**Supplied material**.
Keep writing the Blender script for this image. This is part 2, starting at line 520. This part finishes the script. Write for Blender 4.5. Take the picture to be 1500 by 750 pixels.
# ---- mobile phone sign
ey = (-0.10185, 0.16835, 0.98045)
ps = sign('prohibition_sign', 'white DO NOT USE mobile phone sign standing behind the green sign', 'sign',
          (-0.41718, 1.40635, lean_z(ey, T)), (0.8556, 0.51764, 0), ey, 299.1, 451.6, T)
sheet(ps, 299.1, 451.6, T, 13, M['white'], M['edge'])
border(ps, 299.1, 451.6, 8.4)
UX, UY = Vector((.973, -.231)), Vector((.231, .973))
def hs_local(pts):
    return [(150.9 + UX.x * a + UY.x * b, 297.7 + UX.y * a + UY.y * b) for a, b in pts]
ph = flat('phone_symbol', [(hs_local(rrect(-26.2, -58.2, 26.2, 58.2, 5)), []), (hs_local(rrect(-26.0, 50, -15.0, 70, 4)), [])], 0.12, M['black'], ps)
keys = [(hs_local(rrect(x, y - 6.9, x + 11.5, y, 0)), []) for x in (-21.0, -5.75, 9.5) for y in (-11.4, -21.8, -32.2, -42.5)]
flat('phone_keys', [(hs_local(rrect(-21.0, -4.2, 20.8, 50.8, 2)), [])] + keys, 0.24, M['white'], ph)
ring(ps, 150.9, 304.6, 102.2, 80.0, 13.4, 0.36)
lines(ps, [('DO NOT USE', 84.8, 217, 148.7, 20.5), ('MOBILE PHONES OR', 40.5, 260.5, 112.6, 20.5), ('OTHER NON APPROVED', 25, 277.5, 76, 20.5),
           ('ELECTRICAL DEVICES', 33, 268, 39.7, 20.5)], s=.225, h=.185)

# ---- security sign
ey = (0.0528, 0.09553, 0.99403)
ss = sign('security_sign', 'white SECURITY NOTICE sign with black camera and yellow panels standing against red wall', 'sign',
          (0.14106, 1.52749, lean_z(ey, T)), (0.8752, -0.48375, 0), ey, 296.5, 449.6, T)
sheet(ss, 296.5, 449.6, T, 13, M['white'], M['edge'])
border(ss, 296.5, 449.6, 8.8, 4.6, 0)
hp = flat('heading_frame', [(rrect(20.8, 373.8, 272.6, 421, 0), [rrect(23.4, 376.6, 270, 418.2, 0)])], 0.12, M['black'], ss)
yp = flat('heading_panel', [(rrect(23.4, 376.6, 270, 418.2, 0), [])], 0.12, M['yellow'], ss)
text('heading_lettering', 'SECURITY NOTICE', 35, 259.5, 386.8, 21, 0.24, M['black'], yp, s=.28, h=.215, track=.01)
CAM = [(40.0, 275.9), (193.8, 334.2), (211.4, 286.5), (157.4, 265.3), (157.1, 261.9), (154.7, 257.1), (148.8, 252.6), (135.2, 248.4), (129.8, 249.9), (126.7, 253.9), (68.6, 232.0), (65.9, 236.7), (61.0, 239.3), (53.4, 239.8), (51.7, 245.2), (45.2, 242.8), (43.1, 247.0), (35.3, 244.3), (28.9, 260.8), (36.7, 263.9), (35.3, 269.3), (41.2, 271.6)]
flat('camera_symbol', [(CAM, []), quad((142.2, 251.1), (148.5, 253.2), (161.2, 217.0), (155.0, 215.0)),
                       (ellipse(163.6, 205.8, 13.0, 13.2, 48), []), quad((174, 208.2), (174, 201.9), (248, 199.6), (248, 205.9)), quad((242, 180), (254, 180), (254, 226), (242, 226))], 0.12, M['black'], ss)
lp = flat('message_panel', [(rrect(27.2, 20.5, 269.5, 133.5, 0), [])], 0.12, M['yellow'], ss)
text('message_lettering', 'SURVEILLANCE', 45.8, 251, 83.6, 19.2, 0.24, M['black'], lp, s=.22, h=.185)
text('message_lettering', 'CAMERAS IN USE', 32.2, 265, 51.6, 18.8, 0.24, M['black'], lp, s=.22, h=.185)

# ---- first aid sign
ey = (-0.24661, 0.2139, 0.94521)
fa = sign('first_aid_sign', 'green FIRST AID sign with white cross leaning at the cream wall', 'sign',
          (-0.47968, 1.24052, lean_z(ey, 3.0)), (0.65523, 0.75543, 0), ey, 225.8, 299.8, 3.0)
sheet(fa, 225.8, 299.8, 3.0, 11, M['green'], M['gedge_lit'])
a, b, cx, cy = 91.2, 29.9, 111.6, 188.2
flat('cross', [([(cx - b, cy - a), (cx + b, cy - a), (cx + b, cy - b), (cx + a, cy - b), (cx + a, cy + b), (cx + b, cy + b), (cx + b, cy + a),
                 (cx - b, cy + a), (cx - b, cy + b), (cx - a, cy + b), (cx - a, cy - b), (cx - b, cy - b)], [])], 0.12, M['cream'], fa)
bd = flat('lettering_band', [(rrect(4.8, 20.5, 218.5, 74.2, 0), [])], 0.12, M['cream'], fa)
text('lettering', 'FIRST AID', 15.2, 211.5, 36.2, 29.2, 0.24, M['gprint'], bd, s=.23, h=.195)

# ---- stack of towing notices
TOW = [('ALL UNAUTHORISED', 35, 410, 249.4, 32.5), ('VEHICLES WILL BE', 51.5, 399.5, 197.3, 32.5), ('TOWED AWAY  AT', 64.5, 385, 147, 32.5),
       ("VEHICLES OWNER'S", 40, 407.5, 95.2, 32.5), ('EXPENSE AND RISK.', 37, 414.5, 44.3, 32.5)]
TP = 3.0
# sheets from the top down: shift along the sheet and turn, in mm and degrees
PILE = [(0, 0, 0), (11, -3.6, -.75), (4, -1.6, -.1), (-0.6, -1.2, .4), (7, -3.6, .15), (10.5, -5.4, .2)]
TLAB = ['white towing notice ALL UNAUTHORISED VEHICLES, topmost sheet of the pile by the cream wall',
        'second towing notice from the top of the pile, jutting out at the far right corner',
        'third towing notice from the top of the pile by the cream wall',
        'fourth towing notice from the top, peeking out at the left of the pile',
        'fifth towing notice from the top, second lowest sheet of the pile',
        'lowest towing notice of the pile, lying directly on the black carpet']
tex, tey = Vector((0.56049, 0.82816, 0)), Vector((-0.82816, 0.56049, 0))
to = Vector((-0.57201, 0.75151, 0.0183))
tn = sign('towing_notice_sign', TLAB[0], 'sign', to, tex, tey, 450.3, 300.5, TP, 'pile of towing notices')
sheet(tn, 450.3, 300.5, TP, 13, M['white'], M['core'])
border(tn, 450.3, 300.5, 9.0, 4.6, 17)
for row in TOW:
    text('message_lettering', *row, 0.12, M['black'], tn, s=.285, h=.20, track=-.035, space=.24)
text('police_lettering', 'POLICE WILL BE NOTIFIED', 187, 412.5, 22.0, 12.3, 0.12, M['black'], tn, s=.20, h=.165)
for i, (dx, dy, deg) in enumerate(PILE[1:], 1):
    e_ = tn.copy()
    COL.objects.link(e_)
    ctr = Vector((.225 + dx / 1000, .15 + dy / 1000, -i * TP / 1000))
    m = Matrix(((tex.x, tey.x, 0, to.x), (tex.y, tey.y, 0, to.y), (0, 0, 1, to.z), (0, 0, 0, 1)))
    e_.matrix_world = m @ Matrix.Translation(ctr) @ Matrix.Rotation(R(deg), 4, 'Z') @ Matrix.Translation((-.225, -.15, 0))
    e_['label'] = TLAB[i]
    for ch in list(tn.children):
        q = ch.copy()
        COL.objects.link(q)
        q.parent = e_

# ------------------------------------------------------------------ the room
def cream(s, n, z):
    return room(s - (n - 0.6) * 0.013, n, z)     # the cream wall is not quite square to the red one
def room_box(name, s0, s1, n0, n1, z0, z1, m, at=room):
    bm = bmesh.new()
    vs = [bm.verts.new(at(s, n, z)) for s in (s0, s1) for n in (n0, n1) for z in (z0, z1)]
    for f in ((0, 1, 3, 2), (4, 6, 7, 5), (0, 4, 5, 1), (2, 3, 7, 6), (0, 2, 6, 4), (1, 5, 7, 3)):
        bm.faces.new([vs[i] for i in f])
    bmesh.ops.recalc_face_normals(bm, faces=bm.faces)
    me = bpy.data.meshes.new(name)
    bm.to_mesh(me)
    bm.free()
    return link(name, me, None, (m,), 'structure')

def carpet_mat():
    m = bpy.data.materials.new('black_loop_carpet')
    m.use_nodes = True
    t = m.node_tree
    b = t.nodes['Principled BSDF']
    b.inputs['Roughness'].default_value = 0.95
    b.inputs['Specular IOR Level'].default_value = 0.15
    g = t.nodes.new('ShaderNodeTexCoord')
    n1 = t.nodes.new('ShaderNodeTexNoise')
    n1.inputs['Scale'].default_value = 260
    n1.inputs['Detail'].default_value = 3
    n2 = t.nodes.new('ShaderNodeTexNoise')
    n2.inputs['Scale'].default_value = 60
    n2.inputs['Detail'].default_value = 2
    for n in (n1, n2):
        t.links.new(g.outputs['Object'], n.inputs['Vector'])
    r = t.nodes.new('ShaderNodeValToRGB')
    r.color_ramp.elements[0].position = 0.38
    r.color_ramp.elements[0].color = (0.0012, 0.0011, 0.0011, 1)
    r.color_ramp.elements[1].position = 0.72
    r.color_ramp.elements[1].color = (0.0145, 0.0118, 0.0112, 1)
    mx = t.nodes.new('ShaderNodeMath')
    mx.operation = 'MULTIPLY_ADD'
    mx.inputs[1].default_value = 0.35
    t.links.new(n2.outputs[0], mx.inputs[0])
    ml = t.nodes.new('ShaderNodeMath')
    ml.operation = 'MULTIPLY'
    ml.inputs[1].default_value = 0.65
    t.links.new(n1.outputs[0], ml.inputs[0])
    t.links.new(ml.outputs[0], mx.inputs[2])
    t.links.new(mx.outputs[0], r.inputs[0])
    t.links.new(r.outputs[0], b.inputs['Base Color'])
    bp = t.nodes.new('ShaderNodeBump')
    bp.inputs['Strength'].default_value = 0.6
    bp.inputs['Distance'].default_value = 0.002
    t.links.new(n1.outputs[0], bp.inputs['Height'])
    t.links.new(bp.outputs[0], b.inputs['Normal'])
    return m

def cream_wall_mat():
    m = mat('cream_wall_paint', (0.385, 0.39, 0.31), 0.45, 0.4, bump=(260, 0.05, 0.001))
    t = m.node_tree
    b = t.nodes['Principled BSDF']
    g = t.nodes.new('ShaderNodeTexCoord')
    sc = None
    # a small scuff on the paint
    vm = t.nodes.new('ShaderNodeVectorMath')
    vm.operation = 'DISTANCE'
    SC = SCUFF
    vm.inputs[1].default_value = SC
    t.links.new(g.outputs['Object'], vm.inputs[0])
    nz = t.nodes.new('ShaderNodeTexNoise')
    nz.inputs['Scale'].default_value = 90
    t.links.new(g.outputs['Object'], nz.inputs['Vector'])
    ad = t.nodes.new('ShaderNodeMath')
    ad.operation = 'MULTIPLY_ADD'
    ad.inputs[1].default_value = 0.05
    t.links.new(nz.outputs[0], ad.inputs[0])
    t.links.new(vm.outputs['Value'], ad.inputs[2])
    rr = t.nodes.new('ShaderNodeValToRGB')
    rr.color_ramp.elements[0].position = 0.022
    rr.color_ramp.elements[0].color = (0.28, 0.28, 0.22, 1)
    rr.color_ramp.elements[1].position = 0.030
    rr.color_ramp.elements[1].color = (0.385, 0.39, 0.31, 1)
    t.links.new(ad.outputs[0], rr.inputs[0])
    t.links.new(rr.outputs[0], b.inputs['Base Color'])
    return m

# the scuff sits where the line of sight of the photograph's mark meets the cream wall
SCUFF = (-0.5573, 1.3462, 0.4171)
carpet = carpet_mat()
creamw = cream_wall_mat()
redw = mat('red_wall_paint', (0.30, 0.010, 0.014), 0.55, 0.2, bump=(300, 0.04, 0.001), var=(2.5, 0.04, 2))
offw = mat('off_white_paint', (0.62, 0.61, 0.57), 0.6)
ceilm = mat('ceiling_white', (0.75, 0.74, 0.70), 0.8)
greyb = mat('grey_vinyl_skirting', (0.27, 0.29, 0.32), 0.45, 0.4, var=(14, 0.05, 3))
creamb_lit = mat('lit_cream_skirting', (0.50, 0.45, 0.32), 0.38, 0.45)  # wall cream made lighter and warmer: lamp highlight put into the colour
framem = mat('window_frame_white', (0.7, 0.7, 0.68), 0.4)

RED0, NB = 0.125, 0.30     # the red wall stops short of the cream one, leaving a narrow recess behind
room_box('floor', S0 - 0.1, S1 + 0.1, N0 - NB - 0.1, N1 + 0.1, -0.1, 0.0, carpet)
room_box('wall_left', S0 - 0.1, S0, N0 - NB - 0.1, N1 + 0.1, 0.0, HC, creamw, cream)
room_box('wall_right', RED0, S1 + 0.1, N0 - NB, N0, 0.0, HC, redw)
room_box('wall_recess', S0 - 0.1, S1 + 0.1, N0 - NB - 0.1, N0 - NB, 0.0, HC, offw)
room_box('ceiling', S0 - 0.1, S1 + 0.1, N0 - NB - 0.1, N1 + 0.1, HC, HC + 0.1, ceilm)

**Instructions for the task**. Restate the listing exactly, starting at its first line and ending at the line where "('ELECTRICAL DEVICES', 33, 268, 39.7, 20.5)], s=.225, h=.185)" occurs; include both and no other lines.

**Solution to this exercise**.
Keep writing the Blender script for this image. This is part 2, starting at line 520. This part finishes the script. Write for Blender 4.5. Take the picture to be 1500 by 750 pixels.
# ---- mobile phone sign
ey = (-0.10185, 0.16835, 0.98045)
ps = sign('prohibition_sign', 'white DO NOT USE mobile phone sign standing behind the green sign', 'sign',
          (-0.41718, 1.40635, lean_z(ey, T)), (0.8556, 0.51764, 0), ey, 299.1, 451.6, T)
sheet(ps, 299.1, 451.6, T, 13, M['white'], M['edge'])
border(ps, 299.1, 451.6, 8.4)
UX, UY = Vector((.973, -.231)), Vector((.231, .973))
def hs_local(pts):
    return [(150.9 + UX.x * a + UY.x * b, 297.7 + UX.y * a + UY.y * b) for a, b in pts]
ph = flat('phone_symbol', [(hs_local(rrect(-26.2, -58.2, 26.2, 58.2, 5)), []), (hs_local(rrect(-26.0, 50, -15.0, 70, 4)), [])], 0.12, M['black'], ps)
keys = [(hs_local(rrect(x, y - 6.9, x + 11.5, y, 0)), []) for x in (-21.0, -5.75, 9.5) for y in (-11.4, -21.8, -32.2, -42.5)]
flat('phone_keys', [(hs_local(rrect(-21.0, -4.2, 20.8, 50.8, 2)), [])] + keys, 0.24, M['white'], ph)
ring(ps, 150.9, 304.6, 102.2, 80.0, 13.4, 0.36)
lines(ps, [('DO NOT USE', 84.8, 217, 148.7, 20.5), ('MOBILE PHONES OR', 40.5, 260.5, 112.6, 20.5), ('OTHER NON APPROVED', 25, 277.5, 76, 20.5),
           ('ELECTRICAL DEVICES', 33, 268, 39.7, 20.5)], s=.225, h=.185)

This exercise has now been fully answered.